Having the helpful knowledge of the bow anatomy and usage features will help you in your buying decision so you can pick the best bow for your hunting needs.

Compound Bow Buying Guide - For Beginners-choose-compound-bow-jpg

The Choice

For every archer, buying a compound bow will be an individual experience shaped by personal shooting style and skill level. While there are numerous factors that go into choosing the right compound bow for your particular needs, there are some guidelines that will help jump start your search.

There are advantages and disadvantages of solid vs. split limb bows, none of which can be proven or dis-proven.

Draw Length
The draw length of your new compound bow should be based on size, your size. Shooting a bow with a draw length that is too big will prove highly ineffective. It might give you more speed, but you will ultimately be uncomfortable while shooting and might give up some control over the arrow.

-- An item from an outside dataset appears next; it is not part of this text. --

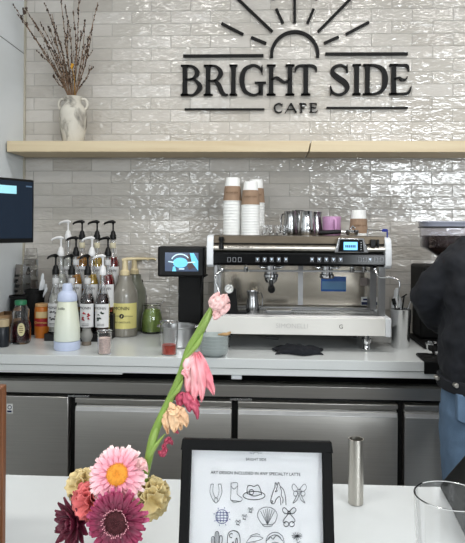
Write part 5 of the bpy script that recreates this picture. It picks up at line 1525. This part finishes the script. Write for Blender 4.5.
# row 1
draw([[(211, 484), (210, 492), (213, 500), (215, 502)], [(221, 484), (222, 492), (219, 500), (217, 502)], [(213.5, 484), (213, 492), (216, 499)], [(218.5, 484), (219, 492), (216.5, 499)], [(211, 484), (213.5, 484)], [(218.5, 484), (221, 484)], ('c', 216, 500, 1.8, 2.8)], 'horseshoe_drawing')
draw([[(231, 483), (231, 493), (230.5, 499), (234, 502), (241, 501), (242, 498), (238, 495), (237, 492), (237.5, 483), (231, 483)], [(231, 486), (234, 489), (237.5, 486)], [(231, 500), (241, 501.5)]], 'boot_drawing')
draw([('c', 254, 495.5, 11, 4.2), [(247, 494), (247.5, 486.5), (251, 485.5), (254, 486.5), (258, 485), (261, 491), (261.5, 495)], [(247, 493), (254, 496), (261.5, 494)], ('c', 251.5, 492, 2.2, 2.6)], 'cowboy_hat_drawing', w=.0007, m=M_lineb)
draw([[(275, 487), (273, 492), (271.2, 498), (270.6, 501.5), (272, 503.5), (274.4, 503), (276, 499.5), (279, 496.5), (280.5, 499), (280.8, 505)], [(275, 487), (275.2, 482.5), (277.2, 485.6)], [(277.2, 485.6), (278.6, 482.2), (280, 486)], [(280, 486), (283.6, 490), (285.4, 497), (286, 505)], [(280, 487), (281.5, 491), (281.3, 495), (283, 499), (282.6, 503)], [(277.6, 486), (276.4, 489), (277.6, 491)], ('c', 275.8, 491.2, .5), ('c', 272, 500.8, .35), [(271, 502.6), (273.2, 501.6)]], 'horse_head_drawing', w=.0006, m=M_lineb)
draw([[(299, 490), (294, 484), (292, 487), (294, 491), (299, 491)], [(299, 490), (304, 484), (306.5, 487), (304, 491), (299, 491)], ('c', 299, 491, 2.2, 2), [(298, 493), (294.5, 500), (293, 503), (297, 500), (299, 494)], [(300, 493), (303.5, 500), (305, 503), (301, 500), (299, 494)], ('c', 295.5, 493.5, 2, 2.6), ('c', 303, 493.5, 2, 2.6)], 'bow_drawing')
# row 2
g = [('c', 222, 516.5, 6.2, 7)]
for q in (-4, -1.4, 1.4, 4): g += [[(222 + q, 511), (222 + q * 1.25, 516.5), (222 + q, 522)], [(216, 516.5 + q), (228, 516.5 + q)]]
g += [[(222 + 7.4 * math.cos(a), 516.5 + 8.4 * math.sin(a)), (222 + 8.8 * math.cos(a), 516.5 + 9.8 * math.sin(a))] for a in [PI / 4 * i + .3 for i in range(8)]]
draw(g, 'mirror_ball_drawing', M_blue, .0005)
for cx_, cy_ in ((238, 523), (244.5, 517.5), (250.5, 510.5)):
    pass
draw([s for cx_, cy_ in ((238, 523), (244.5, 517.5), (250.5, 510.5)) for s in (('c', cx_, cy_, 1.4, 1.4), [(cx_ - 2.6, cy_ - 1), (cx_ - 1.6, cy_ - 3), (cx_, cy_ - 1.4)], [(cx_ + .4, cy_ - 1.4), (cx_ + 2, cy_ - 3), (cx_ + 2.6, cy_ - .4)], [(cx_ - 2, cy_ + 1.4), (cx_ + 1.6, cy_ + 2.2)])], 'paw_prints_drawing')
draw([[(262, 524), (257.8, 517), (258.5, 511), (263, 507.6), (267.5, 507), (272, 508), (276, 511.5), (277, 516.5), (273, 524), (262, 524)], [(262, 524), (264, 526), (271, 526), (273, 524)]] + [[(267.5, 524.5), (267.5 + q, 508.5 + abs(q) * .35)] for q in (-7, -4.4, -2, 0, 2, 4.6, 7)], 'shell_drawing')
draw([[(289, 512), (284.5, 507.5), (282.5, 510), (285, 513.5), (289, 513)], [(289, 512), (293.5, 507.5), (296, 510), (293, 513.5), (289, 513)], ('c', 289, 512.6, 1.4), [(288, 514), (283, 521), (285.5, 523)], [(290, 514), (295, 520), (292.5, 523)], ('c', 286.2, 524, 2.5), ('c', 291.8, 524, 2.5)], 'cherry_bow_drawing', M_lineb, .0006)
# row 3
draw([[(211.5, 543), (211.5, 538), (213, 536.5), (214.5, 538), (214.5, 543)], [(215.4, 547), (215.2, 534), (217, 531.5), (218.8, 534), (218.6, 547)], [(219.4, 543), (219.6, 537), (221, 535.6), (222.2, 537), (222, 542), (220, 545)], [(217, 533), (217, 547)], [(213, 538), (213, 543)]], 'cactus_drawing', w=.0008)
draw([[(227.5, 548), (227.5, 538), (229, 532.5), (233.5, 530.5), (238, 532.5), (240, 538), (240, 548)], ('a', 231.5, 535.5, 2, 2, 1, 5), [(236, 548), (235.8, 541), (236.6, 538), (237.6, 541), (237.4, 548)], [(232, 548), (232.2, 543), (233.4, 542), (234, 548)]], 'arched_window_drawing', M_lineb, .0007)
draw([[(246, 543), (250, 537.5), (256, 536), (263, 538), (256, 541), (250, 542), (246, 543)], [(248, 547), (254, 543), (262, 544)], [(250, 536), (256, 533.6), (260, 535)]], 'hummingbird_drawing')
draw([('c', 275, 541.5, 9, 9.4), [(266.5, 541), (270, 536.5), (273, 539), (277, 535.5), (283, 541)], ('a', 275, 541.5, 6.6, 6.8, .2, 2.9), [(268, 545), (275, 542), (282, 545)]], 'round_landscape_drawing', w=.0006)
draw([[(297 + 1.6 * math.cos(a), 536 + 1.3 * math.sin(a)), (297 + 5.4 * math.cos(a + .2), 536 + 3.8 * math.sin(a + .2))] for a in [PI / 6 * i for i in range(12)]] + [[(297, 538), (297.5, 547)], [(297.5, 543), (300, 541)]], 'flower_drawing')
draw([('f', [(297 + 1.8 * math.cos(2 * PI * i / 14), 536 + 1.5 * math.sin(2 * PI * i / 14)) for i in range(14)])], 'flower_centre_drawing', M_lineb)

# steel tube
p = at(355.7, 503.5, ZF); p.z = CF; u = u_at(p)
rt_ = 7.5 * u
b = MB().lathe([(0, 0), (rt_ - .001, 0), (rt_, .001), (rt_, 64.5 * u), (rt_ - .0012, 64.5 * u), (rt_ - .0012, .003), (0, .003)], p, 36)
o = b.build('steel_tube', mat('satin_tube', (190, 186, 178), .36, 1, var=.05, stretch=(1, 1, .2)), angle=40); tag(centre_on(o, p), 'slim upright open steel tube standing on the service counter', 'holder')

# drinking glass at right
Yg_ = .62
c = W(450, 494.5, Yg_); u = .62 / F
hgt = c.z - CF
p = Vector((c.x, c.y, CF)); R1 = 34.5 * u; R0 = 27 * u
th = .0019
t = thing('drinking_glass', p, 'large empty clear glass at the lower right corner', 'glass')
MB().lathe([(0, 0), (R0 - .002, 0), (R0, .002), (R0 + (R1 - R0) * .5, hgt * .5), (R1, hgt - .001), (R1 - th * .5, hgt), (R1 - th, hgt - .001), (R0 + (R1 - R0) * .5 - th, hgt * .5), (R0 - th, .010), (0, .008)], p, 64).build('glass_wall', M_glass, t)

# wedge-shaped tablet stand behind the glass
q0 = G(438.5, 488.5, ZF); q1 = G(478, 553, ZF)
dv = Vector((q1.x - q0.x, q1.y - q0.y, 0)); L_ = dv.length; dv.normalize(); rv = Vector((-dv.y, dv.x, 0))
if rv.x < 0: rv = -rv
zt2_ = EYE.z - (440 - HZ) / F * q1.y - CF
Mw = Matrix(((dv.x, rv.x, 0, q0.x), (dv.y, rv.y, 0, q0.y), (0, 0, 1, CF), (0, 0, 0, 1)))
t = thing('tablet_stand', (q0.x + .03, q0.y - .05, CF), 'black wedge-shaped tablet stand behind the drinking glass, cut off by the right edge', 'stand')
b = MB()
pf_ = [(0, 0), (L_, 0), (L_, zt2_ * .86), (L_ * .93, zt2_), (0, .006)]
n = len(pf_)
b.add([(p_[0], 0, p_[1]) for p_ in pf_] + [(p_[0], .16, p_[1]) for p_ in pf_], [tuple(range(n)), tuple(range(2 * n - 1, n - 1, -1))] + [(i, i + n, (i + 1) % n + n, (i + 1) % n) for i in range(n)], M=Mw)
b.build('wedge_body', mat('stand_black', 7, .5, spec=.15), t, bevel=.003)
b = MB(); sl = math.atan2(zt2_ - .006, L_ * .93)
b.add([(L_ * .06, .008, .006 + math.tan(sl) * L_ * .06 + .0008), (L_ * .90, .008, .006 + math.tan(sl) * L_ * .90 + .0008), (L_ * .90, .152, .006 + math.tan(sl) * L_ * .90 + .0008), (L_ * .06, .152, .006 + math.tan(sl) * L_ * .06 + .0008)], [(0, 1, 2, 3)], M=Mw)
b.build('screen', mat('screen_off', 84, .35), t, solid=.001)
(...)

The let off on a compound bow is the reduction of force necessary to draw the string to maximum draw length after the maximum amount of draw force has been reached. When looking at compound bow specifications notice the let off is noted as a percentage. Most modern compound bows have let offs in excess of 75%. In a situation where the draw weight is 70# and an 80% let off, there will only be 14lbs to draw back and hold. Hunters and archers will notice that it is much easier to hold and aim with the higher let offs.

Axle - to - Axle
When you are choosing your next compound bow, axle-to-axle length is going to be a decision you have to make. Compound bows can be broken down into 3 different ranges: Short, Mid Axle, and Long. Each of these categories have particular situations where they are more effective than the others, so axle length is a fairly subjective choice.

  • Short Axle Bows - Under 32". The short axle bows are ideal for hunters who are shooting from a treestand and want a lightweight, functional, and compact bow. This type of bow will generally require a higher skill level for long range shooting and are used with a mechanical release.

  • Mid Axle Bows - 32" to 38". Most weekend warrior hunters will use bows that fall in this axle length category since it is the most versatile of the sizes. It gives archers increased accuracy when shooting longer distances and it is not too large that it's cumbersome. This is a good size for tree stand and ground hunters, recreational shooters, and even newcomers.

  • Long Axle Bow - Over 38". The long axle bows are also called finger shooters because they have a wider angle at full drawback easing the pressure on your finger. This category of bows is generally reserved for competition shooters rather than hunters since they are large for tree stand hunting. However, many ground archers like the stability provided by long axle bows.

Brace Height
Brace Height, as defined, is the distance between the string and the pivot point of the grip. The height of the brace is directly correlated to the length of the drawback and ultimately greater energy. The shorter the brace height, the more work is needed on the drawback since the distance will be greater. Conversely, a longer brace height requires less work to reach the maximum draw length. You will commonly find that the compound bows with a shorter brace height will be faster. Regardless, that does not necessarily mean it is the right fit for you.

Choosing the right compound bow is a personal decision and at times can be very challenging. The best advice is to do your research and make an informed decision based on your skill level, specific needs, and comfort level.